C'est d'ailleurs là le seul moment réellement gore du film où on retrouve tout le panache d'un certain cinéma d'exploitation transalpin, climax sanglant qu'on doit à Margheriti et qu'on retrouve également lors des deux scènes où Dracula vomit le sang qu'il vient d'ingurgiter, jets d'hémoglobine dégoulinant de ce corps chétif pris de spasmes mortels.
L'érotisme assez poussé là encore tente de démontrer une fois de plus la décadence aristocrate. Les bourgeoises sous le vernis de leur rang ne sont que des catins prêtes à s'adonner aux pires vices y compris avec le bas peuple tant qu'elle connaissent la jouissance, le sexe et l'argent n'étant que le moteur de leur vie. Elles ne sont que des catins et en catins elles sont traitées. Morrissey dépeint avec un certain cynisme un véritable tableau de stupre où se mêlent inceste et saphisme lors de séquences assez osées même si contrairement à Chair pour Frankenstein elles ne sombrent jamais dans le porno soft.

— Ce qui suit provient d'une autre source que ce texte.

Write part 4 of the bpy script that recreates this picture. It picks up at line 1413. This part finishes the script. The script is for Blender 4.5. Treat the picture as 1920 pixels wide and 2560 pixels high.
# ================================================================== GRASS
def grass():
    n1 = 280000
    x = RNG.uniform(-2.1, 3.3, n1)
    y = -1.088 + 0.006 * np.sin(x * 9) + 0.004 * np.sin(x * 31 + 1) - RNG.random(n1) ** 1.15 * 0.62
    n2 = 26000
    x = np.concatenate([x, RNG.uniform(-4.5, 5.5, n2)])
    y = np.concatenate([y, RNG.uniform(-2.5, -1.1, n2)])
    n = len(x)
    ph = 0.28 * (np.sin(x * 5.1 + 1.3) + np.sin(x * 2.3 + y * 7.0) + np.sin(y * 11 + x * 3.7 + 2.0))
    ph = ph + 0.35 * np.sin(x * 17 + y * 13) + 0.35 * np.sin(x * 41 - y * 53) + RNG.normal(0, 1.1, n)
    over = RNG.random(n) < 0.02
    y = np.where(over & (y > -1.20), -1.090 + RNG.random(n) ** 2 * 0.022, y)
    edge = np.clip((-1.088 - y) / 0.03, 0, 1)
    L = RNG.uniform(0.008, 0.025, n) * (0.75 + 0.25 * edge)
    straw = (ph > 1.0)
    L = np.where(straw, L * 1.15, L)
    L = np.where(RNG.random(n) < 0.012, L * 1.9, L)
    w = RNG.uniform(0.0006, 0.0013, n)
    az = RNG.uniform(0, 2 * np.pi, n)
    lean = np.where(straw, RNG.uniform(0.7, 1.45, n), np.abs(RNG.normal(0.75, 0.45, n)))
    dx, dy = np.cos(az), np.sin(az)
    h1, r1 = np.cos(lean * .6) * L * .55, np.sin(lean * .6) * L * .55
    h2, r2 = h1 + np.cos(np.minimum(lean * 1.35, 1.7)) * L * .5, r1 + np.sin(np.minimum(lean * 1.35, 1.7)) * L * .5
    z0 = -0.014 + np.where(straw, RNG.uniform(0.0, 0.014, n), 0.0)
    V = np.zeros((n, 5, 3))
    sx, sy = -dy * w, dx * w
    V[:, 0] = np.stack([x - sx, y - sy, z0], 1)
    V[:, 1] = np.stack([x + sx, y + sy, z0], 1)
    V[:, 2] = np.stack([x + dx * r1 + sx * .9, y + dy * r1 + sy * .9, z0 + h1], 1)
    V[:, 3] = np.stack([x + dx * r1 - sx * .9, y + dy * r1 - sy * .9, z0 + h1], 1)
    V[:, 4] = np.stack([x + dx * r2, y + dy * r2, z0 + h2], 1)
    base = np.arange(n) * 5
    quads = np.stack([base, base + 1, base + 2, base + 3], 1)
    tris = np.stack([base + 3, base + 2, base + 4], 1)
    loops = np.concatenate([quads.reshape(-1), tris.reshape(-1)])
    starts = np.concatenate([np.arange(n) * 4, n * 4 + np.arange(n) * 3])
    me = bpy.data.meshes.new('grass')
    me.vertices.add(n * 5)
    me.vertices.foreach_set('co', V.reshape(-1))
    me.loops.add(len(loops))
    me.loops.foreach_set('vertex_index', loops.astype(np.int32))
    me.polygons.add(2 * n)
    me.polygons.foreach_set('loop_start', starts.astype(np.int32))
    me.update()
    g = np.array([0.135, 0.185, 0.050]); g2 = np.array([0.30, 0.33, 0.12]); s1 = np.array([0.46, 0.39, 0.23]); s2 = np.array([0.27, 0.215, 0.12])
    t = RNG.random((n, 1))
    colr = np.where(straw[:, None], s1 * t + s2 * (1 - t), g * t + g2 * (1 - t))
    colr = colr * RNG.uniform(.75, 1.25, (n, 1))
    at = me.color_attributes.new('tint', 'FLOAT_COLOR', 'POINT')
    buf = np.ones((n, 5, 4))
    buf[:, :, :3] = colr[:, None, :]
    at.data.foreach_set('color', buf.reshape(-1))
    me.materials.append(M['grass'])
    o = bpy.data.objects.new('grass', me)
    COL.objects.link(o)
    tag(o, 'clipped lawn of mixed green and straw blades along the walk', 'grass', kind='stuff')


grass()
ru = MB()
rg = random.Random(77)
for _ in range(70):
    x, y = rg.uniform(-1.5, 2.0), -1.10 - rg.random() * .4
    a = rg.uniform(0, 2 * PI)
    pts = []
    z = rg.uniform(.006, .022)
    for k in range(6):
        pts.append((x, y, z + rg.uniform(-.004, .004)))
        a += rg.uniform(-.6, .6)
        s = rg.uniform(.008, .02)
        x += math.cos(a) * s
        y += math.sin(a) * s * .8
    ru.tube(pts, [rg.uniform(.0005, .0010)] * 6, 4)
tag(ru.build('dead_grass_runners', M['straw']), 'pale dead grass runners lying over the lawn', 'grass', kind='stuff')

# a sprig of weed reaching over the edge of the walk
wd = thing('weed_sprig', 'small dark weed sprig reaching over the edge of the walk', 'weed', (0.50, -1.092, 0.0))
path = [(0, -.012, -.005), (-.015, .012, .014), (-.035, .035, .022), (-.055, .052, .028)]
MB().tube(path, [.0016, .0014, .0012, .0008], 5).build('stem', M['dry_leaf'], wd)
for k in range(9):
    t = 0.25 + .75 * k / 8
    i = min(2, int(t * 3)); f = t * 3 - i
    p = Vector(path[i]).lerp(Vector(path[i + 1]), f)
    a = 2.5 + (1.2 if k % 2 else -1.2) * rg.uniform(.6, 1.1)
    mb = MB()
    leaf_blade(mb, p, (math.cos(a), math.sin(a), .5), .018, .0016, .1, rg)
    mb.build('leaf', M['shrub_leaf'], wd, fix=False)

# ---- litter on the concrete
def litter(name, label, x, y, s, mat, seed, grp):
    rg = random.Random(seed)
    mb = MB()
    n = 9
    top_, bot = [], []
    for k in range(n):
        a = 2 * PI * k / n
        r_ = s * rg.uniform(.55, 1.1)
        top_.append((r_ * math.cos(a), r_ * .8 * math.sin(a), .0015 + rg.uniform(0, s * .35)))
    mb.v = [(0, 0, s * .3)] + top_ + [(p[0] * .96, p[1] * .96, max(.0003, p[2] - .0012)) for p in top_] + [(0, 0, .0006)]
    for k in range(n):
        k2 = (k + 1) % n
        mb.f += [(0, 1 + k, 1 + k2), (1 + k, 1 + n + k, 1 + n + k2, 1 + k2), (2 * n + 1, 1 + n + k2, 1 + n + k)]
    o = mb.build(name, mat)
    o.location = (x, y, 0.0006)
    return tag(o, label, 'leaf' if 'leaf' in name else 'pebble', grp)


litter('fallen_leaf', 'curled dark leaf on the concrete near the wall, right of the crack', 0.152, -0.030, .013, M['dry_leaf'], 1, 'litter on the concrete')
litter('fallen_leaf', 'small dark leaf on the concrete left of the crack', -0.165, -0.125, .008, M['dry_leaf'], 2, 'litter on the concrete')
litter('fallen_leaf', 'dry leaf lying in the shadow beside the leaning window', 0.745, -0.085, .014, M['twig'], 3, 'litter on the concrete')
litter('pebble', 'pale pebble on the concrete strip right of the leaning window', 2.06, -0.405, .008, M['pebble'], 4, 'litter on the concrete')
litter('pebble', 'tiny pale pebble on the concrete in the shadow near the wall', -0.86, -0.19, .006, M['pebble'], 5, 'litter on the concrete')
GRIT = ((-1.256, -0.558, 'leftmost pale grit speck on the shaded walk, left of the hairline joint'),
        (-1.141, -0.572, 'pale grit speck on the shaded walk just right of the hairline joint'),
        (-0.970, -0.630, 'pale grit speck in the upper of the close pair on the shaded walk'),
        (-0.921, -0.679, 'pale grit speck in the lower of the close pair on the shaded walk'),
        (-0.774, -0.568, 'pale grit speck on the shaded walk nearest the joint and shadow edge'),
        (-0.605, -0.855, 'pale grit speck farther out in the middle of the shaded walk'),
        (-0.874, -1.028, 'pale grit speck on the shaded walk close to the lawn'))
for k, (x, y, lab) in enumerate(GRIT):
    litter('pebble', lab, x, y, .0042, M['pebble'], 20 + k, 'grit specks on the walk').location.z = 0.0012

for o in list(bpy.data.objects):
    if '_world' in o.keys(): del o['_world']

Obnubilé par le coté social et satirique, Morrissey en oublie malheureusement le réalisme. Du sang pour Dracula outre cette réalisation éparse, souvent maladroite, cet amoncellement de critiques, souffre de son coté épuré et minimaliste qui donne au tout un coté parfois stupide peu aidé par une interprétation outrancière, surjouée qui verse dans le comique. Cet aspect comique si noir soit il ne fonctionne malheureusement pas toujours comme il devrait. Faute là encore en incombe à une réalisation brouillon qui ne va pas au bout de son objectif.
Malgré ces défauts, le film reste une oeuvre esthétiquement très belle qui tente par instant de se rattacher à un certain cinéma gothique italien. Du sang pour Dracula de par son coté satirique et jubilatoire est une petite bande attachante hautement délirante qui fera le plaisir des amateurs de cinéma d'exploitation. Voilà un film en tout sens monstrueux dans le plus sympathique sens du terme, une illustration merveilleuse et réussie de la déchéance et de la décrépitude d'un mythe.
On retiendra l'interprétation sublime de Udo Kier à la fois fragile, pathétique, grotesque mais aussi pervers tant et si bien que le pauvre Dracula qu'il incarne nous est attachant et devient par le biais de son interprète la principale force de ce film. Pour l'anecdote, c'est au départ Sdrjan Zelenovic, le jeune comédien qui incarnait le monstre dans Chair pour Frankenstein, qui devait tenir le rôle du célèbre vampire mais des problèmes de passe-port non résolus l'en empêchèrent. C'est donc à Udo que le rôle échut.
A ses cotés, on retrouvera le toujours et malheureusement statique Joe Dallesandro, l'icône gay warholienne à qui on doit une fois de plus la plupart des séquences érotiques qu'il partage avec quelques futures starlettes de l'érotisme transalpin dont Stefania Casini qui deviendra son épouse et la femme de Ruggero Deodato, Silvia Dionisio ici en jeune vierge. On remarquera les apparitions de Vittorio De Sica dans la peau du marquis et de Roman Polanski en caméo.